The Metal Trades Department, AFL-CIO strongly supports the Energizing American Shipbuilding Act. We urge Congress to move forward on Congressman John Garamendi’s legislation.

View Rep. Garamendi’s whitepaper on “The Energizing American Shipbuilding Act: A Plan to Create Good Middle Class Jobs, Maintain Critical National Security Assets, Enhance Public Safety, and Strengthen the American Shipbuilding Industry” to learn more.

 

From the Whitepaper: The U.S. Merchant Marine and shipbuilding industries are strategic national assets critical to national security, with the Department of Defense relying on our U.S.-flag fleet and its pool of trained and credentialed mariners for over 95 percent of national sealift needs in times of war or emergency. Yet this fleet is in a state of precipitous decline: the number of privately-owned U.S.-flag vessels engaged in foreign trade has dropped from 249 in the 1980s to just 78 as of October 1, 2016.

This signals not only the erosion of our sealift capabilities, but also the outsourcing of security and control over the supply chain that underpins our entire economy. The world relies on maritime transportation to move ninety percent of its global trade, but very little of that travels on U.S.-flag ships. Of the 1.4 billion tons of goods that are imported and exported through U.S. ports each year, 98 percent travel on foreign-flag vessels operated by foreign mariners.

The erosion of our ability to build and operate ocean-going vessels at competitive rates is also a threat to our industrial base. Good manufacturing jobs in shipyards and shipbuilding supplier companies have been outsourced oversees at alarming rates, and with them the invaluable technical skill and shipyard infrastructure that once kept costs down for both commercial and naval shipbuilding.

Inertia and bad public policy precipitated this decline, but Congress can turn the ship around by passing the Energizing American Shipbuilding Act.

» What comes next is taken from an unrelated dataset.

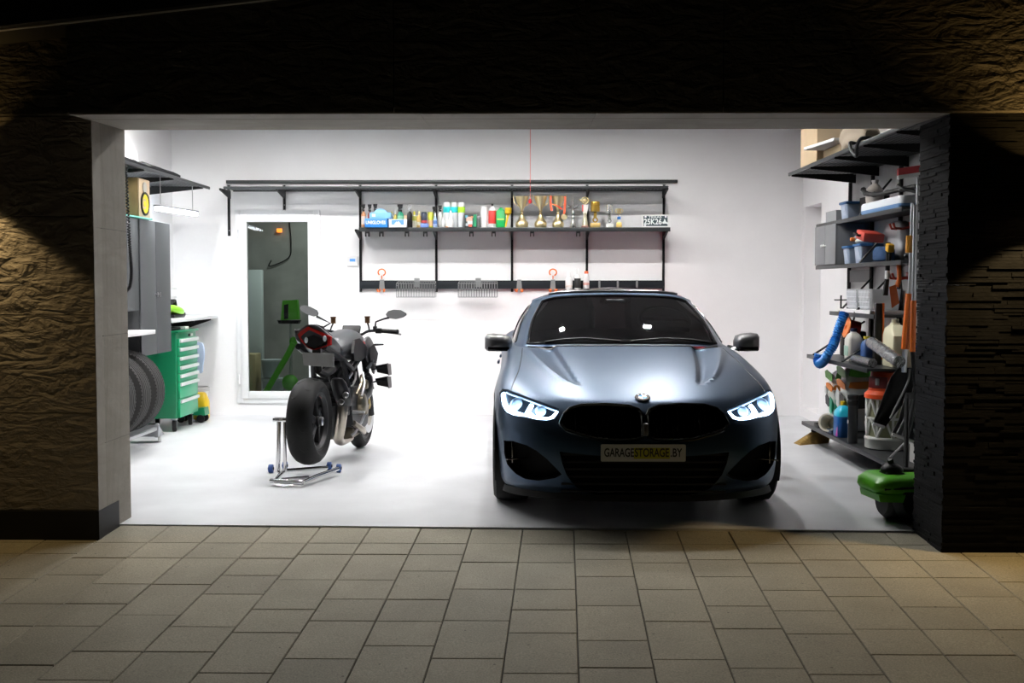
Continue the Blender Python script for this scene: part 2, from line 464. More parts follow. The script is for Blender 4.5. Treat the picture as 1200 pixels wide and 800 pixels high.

Contact Congress and tell them to move on the Energizing American Shipbuilding Act

Contact Congress today and tell them to move on H.R. 1240, the Energizing American Maritime Act. Unless Congress takes action, ALL exported American crude oil and LNG traveling by ship will go on foreign-built and foreign-flag vessels operated by foreign crews, outsourcing ALL of the associated jobs and technical skills to foreign competitors. This bill would expand our U.S.-flag fleet, create over 2,000 new mariner jobs, and create thousands of additional jobs in shipyards and throughout the shipbuilding supply chain. I hope we can count on your support.

The Act Will Support Good Middle Class Jobs

Tens of thousands of American mariner and manufacturing jobs aboard vessels, in shipyards, and throughout the U.S. supply chain depend on the strength of the maritime industry. There are currently 117 active shipyards in the U.S. spread across 26 states, and another 200 shipyards engaged in repairs or capable of building ships. In 2011, the U.S. private shipbuilding and repair industry directly provided 107,240 jobs, $7.9 billion in labor income, and $9.8 billion in gross domestic product to the national economy. Including direct, indirect, and induced impacts, on a nationwide basis, total economic activity associated with the industry reached 402,010 jobs across all 50 states, $23.9 billion of labor income, and $36 billion in GDP in 2011. Each job in the private shipbuilding and repair industry supports another 2.7 jobs nationally, including increased revenue for small – businesses serving maritime workers and their families. Each dollar of labor income in the shipyard sector leads to another $2.03 in labor income in other parts of the economy.

The Energizing American Shipbuilding Act would:

  • Immediately launch an LNG shipbuilding program in the U.S., ramping up over time so that by 2040, 15% of exported American LNG travels on U.S.-built and –flagged vessels;
  • Immediately launch a crude oil shipbuilding program in the U.S., ramping up over time so that by 2032, 10% of exported crude oil travels on U.S.-built and –flagged vessels;
  • Require that a significant portion of the iron, steel, and manufactured components be U.S.-sourced and U.S.-constructed, good U.S. manufacturing jobs in addition to mariner jobs;
  • Require that exporters immediately create training opportunities for American mariners aboard export vessels so they can earn the credentialing required to assume these jobs.